__Work to be completed__
Pick out every line with the word "picture" and copy it.

__Records supplied__
::::::::::
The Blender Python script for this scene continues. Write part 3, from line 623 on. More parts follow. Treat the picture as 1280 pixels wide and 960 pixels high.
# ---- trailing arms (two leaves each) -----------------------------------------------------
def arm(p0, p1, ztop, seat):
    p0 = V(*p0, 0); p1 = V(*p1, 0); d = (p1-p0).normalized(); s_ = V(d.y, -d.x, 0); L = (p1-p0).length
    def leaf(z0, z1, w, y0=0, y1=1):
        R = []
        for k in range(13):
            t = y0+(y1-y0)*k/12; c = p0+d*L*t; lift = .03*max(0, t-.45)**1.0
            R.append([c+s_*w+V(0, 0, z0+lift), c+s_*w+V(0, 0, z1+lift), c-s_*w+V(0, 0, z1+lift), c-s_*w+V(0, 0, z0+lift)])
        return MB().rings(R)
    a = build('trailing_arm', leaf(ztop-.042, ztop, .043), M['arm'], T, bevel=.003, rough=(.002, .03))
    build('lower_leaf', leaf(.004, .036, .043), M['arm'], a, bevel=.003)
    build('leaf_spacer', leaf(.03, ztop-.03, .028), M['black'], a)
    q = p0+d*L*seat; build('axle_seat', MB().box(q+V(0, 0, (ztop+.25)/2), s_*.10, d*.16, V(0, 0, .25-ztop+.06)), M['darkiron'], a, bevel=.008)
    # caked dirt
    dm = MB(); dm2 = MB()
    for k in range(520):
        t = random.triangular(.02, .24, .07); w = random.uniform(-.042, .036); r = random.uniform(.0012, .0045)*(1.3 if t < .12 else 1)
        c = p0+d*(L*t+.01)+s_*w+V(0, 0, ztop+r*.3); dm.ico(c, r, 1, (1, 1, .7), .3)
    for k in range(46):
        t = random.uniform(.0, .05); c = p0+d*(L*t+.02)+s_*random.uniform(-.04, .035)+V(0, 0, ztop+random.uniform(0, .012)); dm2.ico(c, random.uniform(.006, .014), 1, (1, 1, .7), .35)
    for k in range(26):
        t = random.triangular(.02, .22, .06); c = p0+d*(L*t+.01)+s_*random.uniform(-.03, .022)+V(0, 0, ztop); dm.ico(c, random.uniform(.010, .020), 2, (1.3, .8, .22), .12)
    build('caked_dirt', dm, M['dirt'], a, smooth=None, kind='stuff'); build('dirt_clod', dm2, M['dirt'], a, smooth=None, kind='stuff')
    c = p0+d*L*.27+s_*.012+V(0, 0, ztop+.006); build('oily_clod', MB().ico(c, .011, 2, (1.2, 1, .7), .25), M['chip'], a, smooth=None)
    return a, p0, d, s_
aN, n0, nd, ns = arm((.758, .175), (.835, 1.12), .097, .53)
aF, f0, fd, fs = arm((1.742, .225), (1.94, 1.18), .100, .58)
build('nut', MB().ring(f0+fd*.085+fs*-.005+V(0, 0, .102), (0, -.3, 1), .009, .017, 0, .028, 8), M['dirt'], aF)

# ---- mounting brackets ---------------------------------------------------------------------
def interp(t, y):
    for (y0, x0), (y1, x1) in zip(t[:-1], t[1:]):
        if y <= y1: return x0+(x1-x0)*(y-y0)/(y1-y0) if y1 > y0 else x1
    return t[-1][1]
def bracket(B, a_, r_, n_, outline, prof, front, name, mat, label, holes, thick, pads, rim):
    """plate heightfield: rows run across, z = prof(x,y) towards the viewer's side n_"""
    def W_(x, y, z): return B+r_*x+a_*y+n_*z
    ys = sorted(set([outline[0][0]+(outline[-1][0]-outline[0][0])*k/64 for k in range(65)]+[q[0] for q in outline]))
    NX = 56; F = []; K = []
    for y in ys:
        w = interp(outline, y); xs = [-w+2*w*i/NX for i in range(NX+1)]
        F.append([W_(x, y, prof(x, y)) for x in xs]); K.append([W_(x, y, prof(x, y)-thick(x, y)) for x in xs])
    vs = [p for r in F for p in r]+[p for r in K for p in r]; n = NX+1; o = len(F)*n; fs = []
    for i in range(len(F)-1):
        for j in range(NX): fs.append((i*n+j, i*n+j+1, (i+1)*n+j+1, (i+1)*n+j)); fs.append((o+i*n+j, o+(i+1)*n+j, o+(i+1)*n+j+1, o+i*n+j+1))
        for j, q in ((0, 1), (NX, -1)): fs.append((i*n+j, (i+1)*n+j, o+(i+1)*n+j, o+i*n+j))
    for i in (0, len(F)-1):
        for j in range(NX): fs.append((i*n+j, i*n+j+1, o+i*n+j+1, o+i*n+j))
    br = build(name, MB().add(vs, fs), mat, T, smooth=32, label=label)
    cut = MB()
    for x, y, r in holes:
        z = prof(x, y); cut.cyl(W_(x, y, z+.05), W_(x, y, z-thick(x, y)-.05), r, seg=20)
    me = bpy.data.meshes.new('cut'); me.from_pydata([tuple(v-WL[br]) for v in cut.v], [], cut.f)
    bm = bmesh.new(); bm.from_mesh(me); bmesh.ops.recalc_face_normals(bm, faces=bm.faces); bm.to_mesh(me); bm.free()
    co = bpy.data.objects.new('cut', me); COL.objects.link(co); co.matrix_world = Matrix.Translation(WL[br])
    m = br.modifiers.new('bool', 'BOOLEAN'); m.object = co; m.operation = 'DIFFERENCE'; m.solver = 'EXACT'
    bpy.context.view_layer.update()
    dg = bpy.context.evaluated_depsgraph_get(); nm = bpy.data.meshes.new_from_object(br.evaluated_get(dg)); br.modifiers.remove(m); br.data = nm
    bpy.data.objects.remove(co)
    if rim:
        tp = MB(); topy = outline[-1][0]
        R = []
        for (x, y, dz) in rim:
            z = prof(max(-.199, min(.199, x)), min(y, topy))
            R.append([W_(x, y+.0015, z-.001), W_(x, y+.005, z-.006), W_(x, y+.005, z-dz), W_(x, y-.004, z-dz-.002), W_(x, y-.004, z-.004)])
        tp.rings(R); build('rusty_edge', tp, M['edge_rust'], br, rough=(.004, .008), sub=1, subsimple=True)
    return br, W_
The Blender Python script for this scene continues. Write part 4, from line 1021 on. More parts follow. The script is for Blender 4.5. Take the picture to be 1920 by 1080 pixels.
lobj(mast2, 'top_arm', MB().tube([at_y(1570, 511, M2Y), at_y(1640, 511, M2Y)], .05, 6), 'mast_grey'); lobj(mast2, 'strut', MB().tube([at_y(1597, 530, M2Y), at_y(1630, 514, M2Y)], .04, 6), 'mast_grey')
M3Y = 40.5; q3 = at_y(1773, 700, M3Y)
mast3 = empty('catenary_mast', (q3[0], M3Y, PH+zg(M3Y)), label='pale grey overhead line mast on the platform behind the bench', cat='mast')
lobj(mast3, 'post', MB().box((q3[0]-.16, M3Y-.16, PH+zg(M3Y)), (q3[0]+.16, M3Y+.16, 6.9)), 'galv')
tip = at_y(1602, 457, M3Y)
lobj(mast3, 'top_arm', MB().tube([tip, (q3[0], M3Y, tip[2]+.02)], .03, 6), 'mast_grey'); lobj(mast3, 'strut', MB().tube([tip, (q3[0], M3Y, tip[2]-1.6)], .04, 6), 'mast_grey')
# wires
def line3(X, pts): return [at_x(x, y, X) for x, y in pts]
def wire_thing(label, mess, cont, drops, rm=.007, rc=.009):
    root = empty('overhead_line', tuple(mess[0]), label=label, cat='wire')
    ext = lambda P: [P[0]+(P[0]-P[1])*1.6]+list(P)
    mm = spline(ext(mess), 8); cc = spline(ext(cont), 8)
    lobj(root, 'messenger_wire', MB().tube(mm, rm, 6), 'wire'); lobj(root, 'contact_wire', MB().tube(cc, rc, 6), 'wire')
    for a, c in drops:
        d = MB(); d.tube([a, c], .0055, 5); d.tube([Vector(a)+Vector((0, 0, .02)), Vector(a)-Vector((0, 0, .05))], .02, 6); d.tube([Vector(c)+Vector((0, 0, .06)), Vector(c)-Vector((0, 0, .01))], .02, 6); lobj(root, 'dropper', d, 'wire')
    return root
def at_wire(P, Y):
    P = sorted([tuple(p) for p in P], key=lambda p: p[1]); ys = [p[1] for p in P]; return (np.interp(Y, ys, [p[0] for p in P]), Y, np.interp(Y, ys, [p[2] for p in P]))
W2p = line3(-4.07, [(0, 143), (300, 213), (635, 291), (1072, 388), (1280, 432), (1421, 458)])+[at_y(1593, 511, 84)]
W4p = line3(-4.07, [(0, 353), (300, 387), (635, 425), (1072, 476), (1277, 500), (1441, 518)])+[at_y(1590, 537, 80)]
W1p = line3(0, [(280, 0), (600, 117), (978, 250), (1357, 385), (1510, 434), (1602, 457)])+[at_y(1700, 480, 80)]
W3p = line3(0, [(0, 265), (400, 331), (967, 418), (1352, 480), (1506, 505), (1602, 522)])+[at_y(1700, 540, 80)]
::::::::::
__Problem solution__
The Blender Python script for this scene continues. Write part 3, from line 623 on. More parts follow. Treat the picture as 1280 pixels wide and 960 pixels high.
The Blender Python script for this scene continues. Write part 4, from line 1021 on. More parts follow. The script is for Blender 4.5. Take the picture to be 1920 by 1080 pixels.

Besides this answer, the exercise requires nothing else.